Sky sta riportando d’attualità gli anni Novanta con 1992, la serie che racconta la nascita di Tangentopoli? Benissimo, Mediaset risponde riportando su Italia1 Karaoke, uno dei programmi simbolo di quel decennio, al debutto con la conduzione di Fiorello proprio nel 1992. A ognuno il suo.
Di primo acchito, la riedizione andata in onda lunedì sera su Italia 1 sembrava piuttosto conforme all’originale; dodici ugole ruspanti prese dalla strada, anzi, da una piazza di Treviso trasformata in palcoscenico, che si sono spartite salomonicamente ritornelli e stonature. Rispetto al passato c’erano però due differenze clamorose; nonostante i dribbling delle telecamere per non farlo capire, la piazza era tutt’altro che gremita; e al posto di Fiorello che scopriva se stesso c’era il comico Angelo Pintus, il più amato da Carlo Conti, che tentava disperatamente di imitarlo. Nel vecchio Karaoke veniva voglia di cantare a casa; in questo nuovo si sta male per quelli che cantano in video.
Siccome anche i network hanno un’anima, e soprattutto hanno un inconscio, prima di cambiare canale veniva da chiedersi quale fosse il significato di questo revival parallelo. Probabilmente Sky si augura che un certo periodo ce lo lasciamo alle spalle una volta per tutte, per consegnarne il giudizio alla storia, mentre a Mediaset piacerebbe tanto vederlo tornare, quel periodo, e il perché non è difficile da capire.
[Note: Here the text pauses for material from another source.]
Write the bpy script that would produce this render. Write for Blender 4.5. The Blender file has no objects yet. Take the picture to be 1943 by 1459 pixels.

Karaoke fu il colpo di coda dell’età dell’oro delle tv berlusconiane; quella striscia collocata alle 20 per chi invece di seguire i Tg preferiva cantare, tanto aveva già visto il cabaret di Emilio Fede; l’eterno strapaese che si scopriva villaggio-vacanze sull’onda lunga degli anni Ottanta, in assoluta adorazione della Tv (la rete era ancora in fasce), il tutto trascinato dalla carica del primo Fiorello.
Basta mettere in fila queste cose per capire quanto sia improbabile che quel successo così improvviso e inaspettato si possa ripetere. Con tutto il rispetto per Angelo Pintus, per i suoi tatuaggi (dunque moltissimo rispetto) e le sue battute (dunque un po’ meno rispetto) rifare il Karaoke senza Fiorello è come rifare un quiz senza Mike Bongiorno, un talk show senza Salvini, un Porta a Porta senza plastico; una caccia alla volpe senza la volpe.
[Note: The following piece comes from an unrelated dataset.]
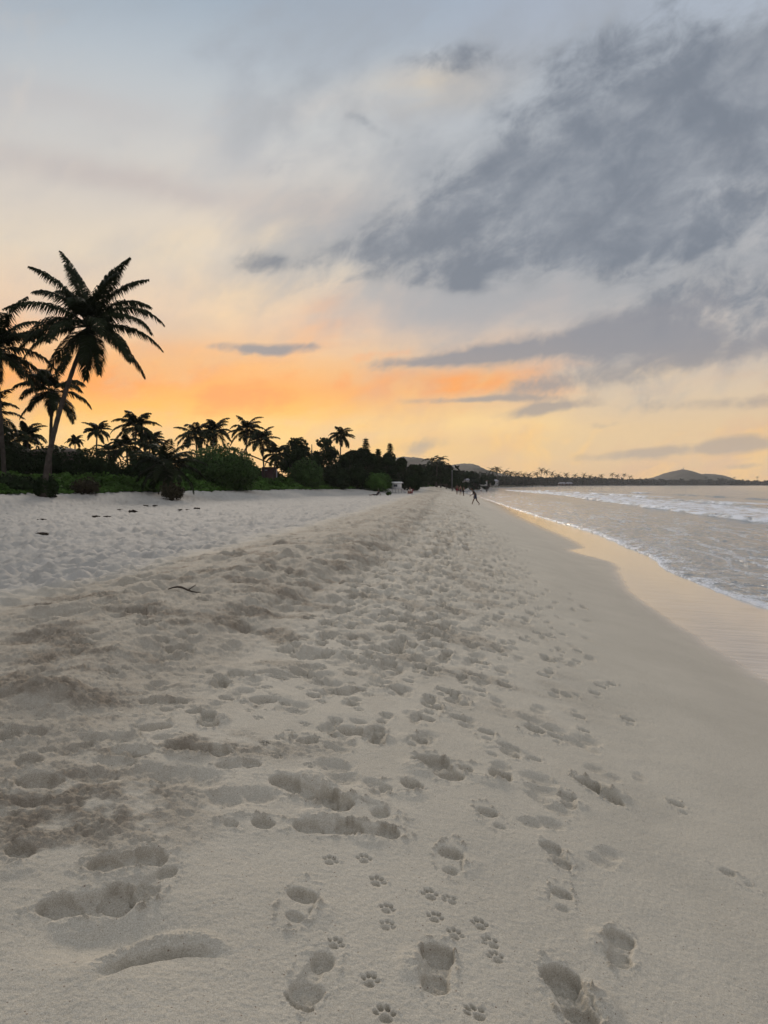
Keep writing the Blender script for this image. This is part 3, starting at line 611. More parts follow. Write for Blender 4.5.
def build_sea():
    y = [-60.]
    while y[-1] < 5: y.append(y[-1] + 1.5)
    while y[-1] < 3250: y.append(y[-1] * (1 + min(.0045 + .00004 * y[-1], .012 if y[-1] < 400 else .03)))
    y = np.array(y)
    s = [0.]
    while s[-1] < 3200: s.append(s[-1] + .025 + .0075 * s[-1] if s[-1] < 120 else s[-1] * 1.03)
    s = np.array(s)
    Yg, S = np.meshgrid(y, s, indexing='ij')
    meander = .18 * fbm(Yg / 1.6, Yg * 0 + 5, 301, 3) * np.clip(Yg / 20, .3, 2.5)
    Xg = np.minimum(x_foam(Yg) + S + meander * np.exp(-S / 3), 3290)
    # surface
    near = 1 - sstep(Yg, 120, 300)
    rip = fbm(S / .55, Yg / 1.5, 311, 4, .6) * .035 + fbm(S / 2.2, Yg / 5, 315, 3) * .05
    chop = fbm(Xg / 1.6, Yg / 2.6, 318, 4) * .06 * sstep(S, 5, 30)
    z = rip * sstep(S, .1, 1.5) * (1 - sstep(Yg, 200, 500)) + chop * (1 - sstep(Yg, 300, 700))
    edge = sstep(S, 0, .10)
    z += -.055 + edge * (.075 + .03 * fbm(S / .3, Yg / .3, 320, 3)) - .018 * sstep(S, .5, 3) + .055 * sstep(S, 0, .02) * 0
    fo = np.zeros_like(z)
    # swash front
    lump = fbm(S / .25, Yg / .35, 331, 4, .6)
    alive = .5 + .5 * fbm(Yg / 6, Yg * 0, 333, 2) * 1.6
    w_ = .10 + .55 * np.clip(alive, 0.1, 1)
    front = np.exp(-(S / w_) ** 2) * (.30 * (1 - .8 * sstep(Yg, 28, 55)) + .5 * np.clip(alive, 0, 1) * (1 - .6 * sstep(Yg, 22, 45)))
    lace = sstep(fbm(S / .9, Yg / 1.6, 335, 5, .6, True), .28, .62) * .55 * np.exp(-S / 2.6)
    lace2 = sstep(fbm(S / 1.1 + 3, Yg / 4.5, 336, 5, .6, True), .42, .7) * .42 * sstep(S, .5, 2) * (1 - sstep(S, 9, 13))
    fo = np.maximum(front + lump * .55 * front, np.maximum(lace, lace2))
    # low foamless ridges between
    for s0, a_, wl, sd in ((4.6, .06, .9, 341), (8.0, .085, 1.1, 343), (10.6, .05, 1.0, 345)):
        sc_ = s0 + 1.1 * fbm(Yg / 14, Yg * 0 + s0, sd, 2)
        on = sstep(fbm(Yg / 9, Yg * 0, sd + 50, 2), -.15, .25)
        z += a_ * on * np.exp(-((S - sc_) / wl) ** 2) * near
    # breakers: steep foaming front, long foam-covered back
    def breaker(sb, A, tail, cover, sd, fcov):
        nonlocal z, fo
        sb_ = sb + .055 * np.clip(Yg - 48, 0, 120) + 1.3 * fbm(Yg / 12, Yg * 0, sd, 3)
        al = np.clip(.55 + .9 * fbm(Yg / 22, Yg * 0, sd + 5, 2), .15, 1)
        d = S - sb_
        far_ = 1 - sstep(Yg, 260, 420)
        z += A * al * sstep(d, -.7, .35) * np.exp(-np.clip(d, 0, None) / tail) * far_ * (1 + .25 * fbm(S / .5, Yg / .6, sd + 9, 3))
        f_ = sstep(d, -.9, -.2) * np.exp(-np.clip(d - cover, 0, None) / (cover * .35)) * (.52 + .85 * fbm(S / 1.1, Yg / 3.0, sd + 11, 5, .65)) * sstep(al, fcov, fcov + .3)
        fo = np.maximum(fo, f_ * far_)
        return d
    breaker(13.2, .42, 3.5, 9.5, 351, .05)
    breaker(25.0, .45, 4.5, 5.0, 361, .35)
    breaker(41.0, .40, 6.0, 3.0, 371, .62)
    z += .10 * np.sin((S + 2 * fbm(Yg / 40, S / 40, 381, 2)) / 2.6) * sstep(S, 30, 60) * (1 - sstep(Yg, 500, 900))
    fo = fo + np.where(fo > .2, .06, 0)
    z[:, 0] = np.minimum(z[:, 0], -.10)
    verts = np.stack([Xg, Yg, z], -1).reshape(-1, 3); ny, ns = z.shape
    i = np.arange(ny - 1)[:, None]; j = np.arange(ns - 1)[None, :]
    faces = np.stack([i * ns + j, i * ns + j + 1, (i + 1) * ns + j + 1, (i + 1) * ns + j], -1).reshape(-1, 4)
    me = mesh_from('sea', verts, faces, [water_material()], True)
    attr(me, 'foam', fo.reshape(-1))
    tag(link('sea', me), 'shallow sea with foaming low waves', kind='structure')
build_sea()
# ------------------------------------------------------------------ plants
def tube(path, rad, n=8, cap=True):
    """tapered tube through points -> verts, tri faces"""
    P = [Vector(p) for p in path]; V = []; F = []
    up = Vector((0.13, 1, 0.07)).normalized()
    for i, p in enumerate(P):
        t = (P[min(i + 1, len(P) - 1)] - P[max(i - 1, 0)]).normalized()
        a = t.cross(up).normalized(); b = t.cross(a).normalized()
        for k in range(n):
            an = 2 * math.pi * k / n; V.append(p + (a * math.cos(an) + b * math.sin(an)) * rad[i])
    for i in range(len(P) - 1):
        for k in range(n):
            q0 = i * n + k; q1 = i * n + (k + 1) % n; q2 = q1 + n; q3 = q0 + n
            F += [(q0, q1, q2), (q0, q2, q3)]
    if cap:
        V += [P[0], P[-1]]
        for k in range(n):
            F += [(len(V) - 2, (k + 1) % n, k), (len(V) - 1, (len(P) - 1) * n + k, (len(P) - 1) * n + (k + 1) % n)]
    return [tuple(v) for v in V], F
class Acc:
    def __init__(s): s.v = []; s.f = []; s.n = 0
    def add(s, V, F):
        s.v.append(np.asarray(V, np.float32).reshape(-1, 3)); s.f.append(np.asarray(F, np.int32).reshape(-1, 3) + s.n); s.n += len(s.v[-1])
    def box(s, c, d, rz=0, taper=1.0):
        cx, cy, cz = c; x, y, z = d[0] / 2, d[1] / 2, d[2] / 2; V = []
        for k in (-1, 1):
            tt = taper if k > 0 else 1
            for (a, b) in ((-1, -1), (1, -1), (1, 1), (-1, 1)):
                px, py = a * x * tt, b * y * tt
                V.append((cx + px * math.cos(rz) - py * math.sin(rz), cy + px * math.sin(rz) + py * math.cos(rz), cz + k * z))
        Q = [(0, 3, 2, 1), (4, 5, 6, 7), (0, 1, 5, 4), (1, 2, 6, 5), (2, 3, 7, 6), (3, 0, 4, 7)]
        F = []
        for q in Q: F += [(q[0], q[1], q[2]), (q[0], q[2], q[3])]
        s.add(V, F)
    def build(s, name, mat, parent=None, loc=None, smooth_=False):
        me = mesh_from(name, np.vstack(s.v), np.vstack(s.f), [mat], smooth_); return link(name, me, parent, loc)

def frond(acc, az, p0, L, droop, base=(0, 0, 0), leaf=.8, nl=46, hang=.5, w=.055, rs=None, twist=0.0):
    rs = rs or random
    n = 14; pts = [Vector(base)]; tang = []
    for i in range(n):
        t = (i + .5) / n; p = p0 - droop * t ** 1.25
        d = Vector((math.cos(p) * math.cos(az + twist * t), math.cos(p) * math.sin(az + twist * t), math.sin(p))); tang.append(d)
        pts.append(pts[-1] + d * (L / n))
    V, F = tube(pts, [.055 * (1 - .85 * i / n) * L / 5 + .006 for i in range(n + 1)], 4, False); acc.add(V, F)
    Vs = []; Fs = []; down = Vector((0, 0, -1))
    for k in range(nl):
        t = .14 + .86 * (k + rs.random() * .5) / nl; i = min(n - 1, int(t * n)); f = t * n - i
        p = pts[i].lerp(pts[i + 1], f); d = tang[i]
        side = d.cross(Vector((0, 0, 1)));  side = side.normalized() if side.length > .05 else Vector((1, 0, 0))
        upv = side.cross(d).normalized()
        prof = (math.sin(math.pi * min(1, (t * .80 + .16))) ** .6) * (1 - .35 * t)
        for sg in (-1, 1):
            if rs.random() < .04: continue
            ll = leaf * prof * rs.uniform(.8, 1.15)
            fwd = .55 + .65 * t + rs.uniform(-.1, .1)
            dr = (side * sg + d * fwd + upv * rs.uniform(.0, .35)).normalized()
            a = p; b = a + dr * ll * .45 + down * ll * .05 * hang; dr2 = (dr + down * (hang * 1.6) * rs.uniform(.7, 1.3)).normalized(); c = b + dr2 * ll * .55
            wv = d.cross(dr); wv = (d * .8 + upv * rs.uniform(-.4, .4)).normalized() * w * .5
            q = len(Vs); Vs += [a - wv * .5, a + wv * .5, b - wv, b + wv, c]
            Fs += [(q, q + 1, q + 3), (q, q + 3, q + 2), (q + 2, q + 3, q + 4)]
    acc.add([tuple(v) for v in Vs], Fs)

def trunk_path(h, lean, curve_, n=9):
    """base at 0, top at (lean x, lean y, h)"""
    out = []
    for i in range(n + 1):
        t = i / n; k = t ** curve_
        out.append((lean[0] * k, lean[1] * k, h * t))
    return out
def palm(px, Yd, top_py, label, lean_px=0, R=None, n=20, group=None, big=False, specs=None, lean_y=0, curve_=1.4, trad=.17, seed=0, leaf=None, droop=(1.2, 2.0), base_z=None, name='palm_tree', cat='palm tree', mat='palm_leaf', hang=.5, nl=46, w=.06, leafy=None, trunk=True):
    rs = random.Random(seed * 31 + int(px) * 7)
    b = at(px - lean_px, Yd, base_z); h = hgt(top_py, Yd) - b.z; lx = lean_px / FPX * Yd
    root = empty(name, b, label=label, cat=cat, group=group)
    path = trunk_path(h, (lx, lean_y), curve_)
    rad = [trad * (1.0 - .35 * i / 9) * (1.35 if i == 0 else 1) for i in range(10)]
    pp = []; rr = []
    for i in range(9):
        for q in range(4):
            t = q / 4; pp.append(Vector(path[i]).lerp(Vector(path[i + 1]), t)); rr.append((rad[i] * (1 - t) + rad[i + 1] * t) * (1.05 if q % 2 == 0 else .96))
    pp.append(Vector(path[-1])); rr.append(rad[-1])
    a = Acc(); a.add(*tube(pp, rr, 9)); a.build('trunk', M['palm_trunk'], root, smooth_=True)
    top = Vector(path[-1]); R = R or 4.0; leaf = leaf or R * .19
    if specs:
        for (azd, pd, L, dr) in specs:
            f = Acc(); frond(f, math.radians(azd + rs.uniform(-4, 4)), math.radians(pd), L, dr, top, leaf * rs.uniform(.9, 1.1), nl, hang, w, rs, rs.uniform(-.25, .25)); f.build('frond', M[mat], root)
        for (azd, pd) in ((-35, -66), (200, -74), (110, -70)):
            f = Acc(); frond(f, math.radians(azd), math.radians(pd), R * .55, .35, top, leaf * .5, nl // 2, 1.2, w, rs, .3); tag(f.build('frond', M['leaf_dry'], root), 'brown dead frond hanging against the trunk')
        co = Acc()
        for k in range(9):
            an = k * 2.4; me_ = bmesh.new(); bmesh.ops.create_icosphere(me_, subdivisions=2, radius=.13); 
            V = [(v.co.x + top.x + .26 * math.cos(an), v.co.y + top.y + .26 * math.sin(an), v.co.z * 1.2 + top.z - .25 - .08 * (k % 3)) for v in me_.verts]
            F = [[v.index for v in f.verts] for f in me_.faces]; me_.free(); co.add(V, F)
        co.build('coconut_cluster', M['leaf_mid'], root, smooth_=True)
    else:
        f = Acc()
        for k in range(n):
            azd = k * 137.5 + rs.uniform(-15, 15); u = (k + .5) / n
            pd = 82 - 105 * u ** .85 + rs.uniform(-9, 9)
            frond(f, math.radians(azd), math.radians(pd), R * rs.uniform(.85, 1.12), rs.uniform(*droop) * (1 - .25 * u), top, leaf, nl, hang, w, rs, rs.uniform(-.3, .3))
        f.build('crown', M[mat], root)
    return root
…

Se poi Fiorello è andato avanti per la sua strada e il Karaoke è rapidamente diventato un oggetto di modernariato, una ragione ci sarà; e ce ne sarà un’altra se il fratellino Beppe Fiorello, ereditata la conduzione, dopo il primo anno scappò a gambe levate per poi diventare un divo delle fiction strappacuore, nuovo approdo del mutato spirito del tempo.
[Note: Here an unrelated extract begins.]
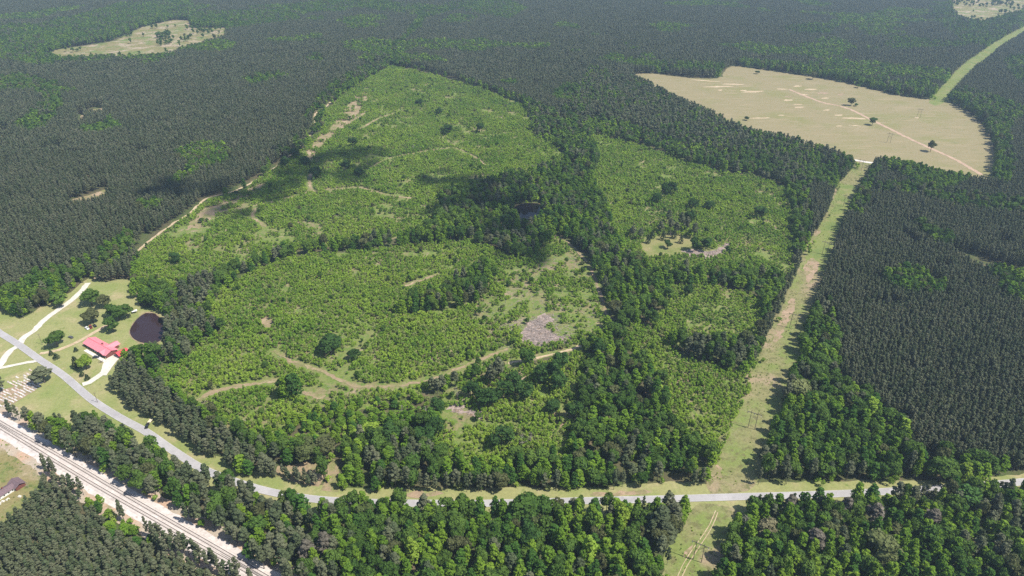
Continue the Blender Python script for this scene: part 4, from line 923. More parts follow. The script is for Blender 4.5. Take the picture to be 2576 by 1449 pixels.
SINGLE = [  # kind, photo x, y of the base, crown radius m, height m, label
 ('oak',834,890,8.0,15,'large lone dark oak standing in the lower clear-cut'),
 ('oak',893,905,4.5,9,'smaller dark oak just beside the large lone oak'),
 ('poplar',722,1006,4.2,19,'tall tree on the track bend, paler side of the clump'),
 ('oak',738,1000,5.0,19,'tall round oak in the clump by the track bend'),
 ('poplar',750,1002,4.0,20,'tall light green tree in the clump by the track bend'),
 ('oak',714,996,4.0,14,'shorter oak at the edge of the clump by the track bend'),
 ('oak',1105,290,5.5,12,'lone round oak high on the upper clear-cut slope'),
 ('oak',1128,338,7.0,14,'wide pair-crowned oak on the upper clear-cut slope'),
 ('poplar',1132,298,3.0,13,'thin upright tree above the wide oak on the slope'),
 ('oak',1207,334,5.5,14,'lone oak east of the wide oak on the upper slope'),
 ('oak',1056,265,5.5,10,'low oak near the top of the clear-cut beside slash'),
 ('oak',1190,478,6.0,13,'oak on the edge of the shaded creek trees'),
 ('oak',887,372,5.5,15,'dark oak standing in the cloud shade on the slope'),
 ('oak',870,430,6.5,13,'round oak in the cloud shade by the spur track'),
 ('oak',795,450,6.5,15,'tall oak between the two arms of the spur track'),
 ('oak',740,400,6.5,13,'oak in cloud shade at the plantation edge'),
 ('oak',770,420,6.0,13,'second oak in cloud shade near the plantation edge'),
 ('oak',720,420,6.0,13,'third oak in cloud shade, closest to the plantation'),
 ('oak',905,445,6.0,11,'oak below the ridge track in cloud shade'),
 ('oak',1911,548,6.5,12,'lone oak in the creek clear-cut towards the power line'),
 ('oak',1741,528,5.5,12,'round oak above the grassy yard, the one with shadow on bare soil'),
 ('oak',1783,530,5.0,11,'round oak above the grassy yard, nearest the bare arc'),
 ('oak',1671,500,5.0,17,'tall oak of the clump above the grassy yard'),
 ('oak',1690,490,5.5,15,'oak of the clump above the grassy yard, at its back'),
 ('oak',1650,515,5.0,13,'lower oak of the clump above the grassy yard'),
 ('oak',1745,632,5.0,13,'first of the twin oaks over the slash crescent'),
 ('oak',1774,630,5.0,13,'second of the twin oaks over the slash crescent'),
 ('oak',1679,625,3.8,8,'small oak on the lawn of the grassy yard'),
 ('cedar',1712,612,2.6,9,'dark cedar in the middle of the grassy yard'),
 ('cedar',1640,600,2.6,8,'cedar at the edge of the grassy yard by the track'),
 ('big_pine',1660,590,3.8,14,'brown pine at the top of the grassy yard'),
 ('big_pine',1685,585,3.6,15,'tall brown pine behind the grassy yard'),
 ('big_pine',1700,592,3.8,14,'brown pine leaning over the grassy yard'),
 ('big_pine',1726,585,3.8,16,'tallest brown pine behind the twin oaks'),
 ('big_pine',1610,605,4.0,13,'brown pine by the creek side of the grassy yard'),
 ('cedar',1668,604,3.0,10,'broad cedar behind the small oak of the grassy yard'),
 ('cedar',1695,600,2.8,11,'tall cedar at the back of the grassy yard'),
 ('cedar',1630,612,2.8,9,'cedar at the west rim of the grassy yard'),
 ('big_pine',1745,600,4.2,16,'dark pine right behind the twin oaks'),
 ('big_pine',1712,575,4.2,17,'dark pine at the head of the yard grove'),
 ('big_pine',1680,565,4.0,16,'grey pine at the head of the yard grove'),
 ('oak',1735,560,5.0,13,'dark oak between the yard grove and the upper oaks'),
 ('big_pine',1590,598,4.0,12,'grey-brown pine next to the creek trees'),
 ('oak',1730,745,4.0,11,'small lone tree in the clear-cut pocket'),
 ('poplar',1800,758,2.6,12,'thin upright tree in the clear-cut pocket'),
 ('oak',1440,1058,5.6,15,'dense round dark tree beside bare soil'),
 ('oak',1262,1128,6.2,15,'round blue-green tree in the sapling clearing'),
 ('oak',1225,1025,6.5,15,'large oak over the pinkish slash'),
 ('oak',1265,1010,6.0,15,'large oak next to the pinkish slash'),
 ('oak',1320,1008,6.0,15,'oak shading the bare slope above the clearing'),
 ('big_pine',1255,960,5.0,19,'tall grey pine at the edge of the lower clear-cut'),
 ('big_pine',1235,972,4.2,17,'second grey pine at the edge of the lower clear-cut'),
 ('oak',1390,965,5.5,19,'tall dark green tree below the sandy track'),
 ('oak',1360,965,5.5,15,'oak below the sandy track'),
 ('oak',1505,905,5.0,17,'dark pointed tree by the end of the sandy track'),
 ('oak',1390,1042,4.4,10,'small oak above the bare patch'),
 ('oak',445,668,5.0,12,'dark lone oak in the upper clear-cut near the house'),
 ('oak',145,872,6.3,12,'round shade oak in front of the red-roofed house'),
 ('oak',232,768,7.0,13,'big oak beside the pale dirt lane'),
 ('oak',234,812,6.3,12,'big oak near the parked cars'),
 ('oak',285,834,5.5,11,'oak beside the two-rut drive by the pond'),
 ('oak',265,775,5.0,11,'oak between the lane and the pond'),
 ('oak',300,806,6.0,12,'dark oak near the pond bank'),
 ('oak',322,800,5.0,12,'oak right above the pond bank'),
 ('oak',285,800,5.0,11,'dark oak in the yard clump by the pond'),
 ('oak',155,770,6.0,11,'oak hanging over the pale dirt lane'),
 ('oak',219,928,5.0,11,'bright green oak beside the curved white drive','lime'),
 ('cedar',195,926,3.2,10,'dark pointed cedar beside the bright green oak'),
 ('cedar',208,946,1.9,4.4,'small round cedar bush beside the curved drive'),
 ('cedar',221,955,2.0,4.4,'lower of two small cedar bushes by the curved drive'),
 ('cedar',130,893,1.9,4.0,'small cedar bush near the road by the drive'),
 ('cedar',143,902,2.5,4.5,'wider cedar bush near the road by the drive'),
 ('cedar',192,884,1.8,3.6,'dark shrub in front of the red-roofed house'),
 ('big_pine',113,963,7.4,12,'broad dark pine standing at the cemetery by the road'),
 ('big_pine',0,988,5.8,12,'dark pine at the far side of the cemetery'),
 ('oak',2044,200,6.0,13,'round tree on the far edge of the hay field'),
 ('oak',2140,266,6.0,12,'lone tree in the hay field above the track'),
 ('oak',2153,267,3.0,4.5,'low shrub beside the lone tree in the hay field'),
 ('oak',2157,221,4.0,6,'small tree close to the far woods of the hay field'),
 ('oak',2194,315,5.2,11,'lone tree on the hay field track'),
 ('oak',2340,382,4.8,15,'tall lone tree where the hay field track descends'),
 ('oak',1878,303,3.4,6,'small tree beside the dotted sandy streak'),
 ('oak',1904,186,4.0,6,'low tree at the top corner of the hay field'),
 ('oak',1668,187,4.0,7,'low tree at the near end of the far woods'),
 ('oak',2456,1193,8.0,17,'large round oak on the verge at the road bend'),
 ('oak',2360,1212,7.0,17,'large oak standing in front of the east plantation by the road'),
 ('poplar',612,1188,4.5,13,'bright green tree at the end of the roadside pine row'),
 ('poplar',628,1194,3.6,11,'lower bright green tree at the end of the roadside pine row'),
 ('oak',2240,1085,6.0,16,'tall round tree at the plantation corner near the road'),
 ('poplar',745,1300,4.5,20,'tall yellow-green tree on the road bend'),
 ('poplar',768,1305,4.0,18,'yellow-green tree next to the tall one on the road bend'),
 ('oak',1320,1318,8.0,19,'large dark oak crowding the south side of the road'),
 ('oak',1350,1312,7.0,18,'second large dark oak crowding the south side of the road'),
 ('big_pine',1660,1345,6.5,19,'broad dark grey pine by the south power line strip'),
 ('big_pine',1690,1330,5.5,18,'second broad grey pine by the south power line strip'),
 ('big_pine',1672,1375,6.0,17,'lower broad grey pine by the south power line strip'),
 ('oak',985,1118,6.5,15,'broad dark oak above the dark pine stand'),
 ('oak',1070,1120,6.0,14,'dark oak with a deep shadow above the pine stand'),
 ('oak',1102,1043,5.0,13,'dark oak at the head of the bare pinkish path'),
 ('oak',1184,1000,5.0,12,'oak at the left end of the bare slope'),
 ('oak',1405,985,5.0,16,'emerald tall oak below the sandy track','emerald'),
 ('oak',1412,930,4.6,15,'dark tree hugging the sandy track','emerald'),
 ('oak',1290,975,5.0,12,'low spreading oak among the big oaks'),
 ('oak',1922,1365,5.5,16,'beige blossoming tree in the wood','beige'),
 ('oak',2204,1420,7.5,18,'big grey-green round tree in the wood','olive'),
 ('oak',2413,1284,6.8,17,'huge blue-green oak on the road edge','emerald'),
 ('oak',1327,1380,6.0,18,'emerald round tree in the wood','emerald'),
 ('big_pine',780,1425,5.0,18,'brown pine beside the railway wood','brown_pine'),
 ('big_pine',822,1402,4.5,17,'second brown pine behind the first one','brown_pine'),
 ('oak',2006,1010,7.5,16,'olive wide oak by the power line','olive'),
 ('poplar',2182,1056,5.5,17,'lime domed tree at the plantation corner','lime'),
 ('poplar',2264,1104,4.5,16,'lime tree on the plantation edge','lime'),
 ('poplar',2415,1218,4.5,16,'light green tree on the verge, first','lime'),
 ('poplar',2440,1218,4.5,16,'light green tree on the verge, second'),
 ('poplar',2462,1216,4.0,15,'light green tree on the verge, third'),
 ('oak',935,1095,5.0,9,'yellow-green tree above the dark oaks','lime'),
 ('oak',905,1105,4.5,8,'second yellow-green tree above the dark oaks','lime'),
 ('big_pine',2330,1345,5.5,17,'brown pine in the east wood','brown_pine'),
 ('big_pine',2190,1330,5.5,17,'brown broad pine in the east wood','brown_pine'),
 ('big_pine',2040,1395,6.0,17,'dark brown pine in the south-east wood','brown_pine'),
 ('big_pine',2120,1310,5.0,16,'brownish pine near the road','brown_pine'),
 ('big_pine',1980,1300,4.5,15,'grey pine near the road','brown_pine'),
 ('oak',1150,1350,6.0,17,'dark round tree in the middle wood'),
 ('poplar',1040,1420,4.4,19,'lime tall tree in the middle wood','lime'),
 ('poplar',1480,1420,4.4,20,'lime tall tree near the strip','lime'),
 ('poplar',1560,1330,4.0,19,'lime tree poking over the road','lime'),
 ('oak',1275,575,6.0,15,'dark oak at the lower bank of the creek pond'),
 ('poplar',1300,592,4.0,18,'narrow tree below the creek pond'),
 ('oak',1380,560,6.0,15,'dark oak at the right bank of the creek pond'),
 ('oak',1340,500,7.0,16,'dark oak behind the creek pond'),
 ('oak',1290,500,6.5,16,'second dark oak behind the creek pond'),
 ('oak',1098,1092,5.5,12,'round oak by the sapling clearing'), ('oak',820,1150,6.0,13,'dark round oak beside the road entrance'), ('oak',780,1155,7.0,14,'broad dark oak above the tan grassy bank'),
]
single_xy = []
LAND = []
for row in SINGLE:
    kind, x, y, r, h, lab = row[:6]
    X0, Y0 = g(x, y)
    plant(kind, X0, Y0, r / SPEC[kind][0] * (1.18 if kind == 'oak' else 1.05), h / SPEC[kind][1] * 1.08, lab, mat=row[6] if len(row) > 6 else ('dark_oak' if kind == 'oak' and x > 400 and y < 1130 and x < 1950 else None))
    single_xy.append((X0, Y0, r))
    if len(lab.split()) <= 10: LAND.append((X0, Y0, lab))
LAND += [(*g(1754, 1411), 'frame pole south of the road'), (*g(1890, 1078), 'frame pole halfway up the strip'), (*g(1993, 826), 'frame pole on the bare clay'), (*g(1606, 1005), 'tiny dark patch in the woods'),
         (*g(1325, 548), 'creek pond'), (*g(370, 830), 'farm pond'), (*g(371, 1073), 'black pickup'), (*g(1785, 1225), 'corner of the strip and the verge'), (*g(28, 1233), 'old purple-roofed house'),
         (*g(827, 1215), 'dirt entrance'), (*g(750, 1195), 'tan grassy bank'), (*g(690, 1240), 'road bend'), (*g(2530, 1215), 'road at the frame edge')]
single_xy = np.array(single_xy)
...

Senza contare che in quei primi anni Novanta anche i talent show erano di là da venire (per non parlare di YouTube), e dunque il Karaoke tra una stecca e l’altra poteva sperare di accalappiare qualche autentico talento canterino, mentre adesso a proporsi nelle piazze sono rimasti giusto quelli che hanno scartato perfino a Forte forte forte. Desiderare che qualcosa si ripeta non basta perché si ripeta; anzi, insistere troppo è quasi sempre un ottimo modo per ottenere l’effetto contrario. Riscaldando la minestra del Karaoke Mediaset insegue l’impossibile karaoke di se stessa, la nostalgia di un’età dell’oro che non può tornare, ed è invece è il classico segnale di tutti i viali del tramonto.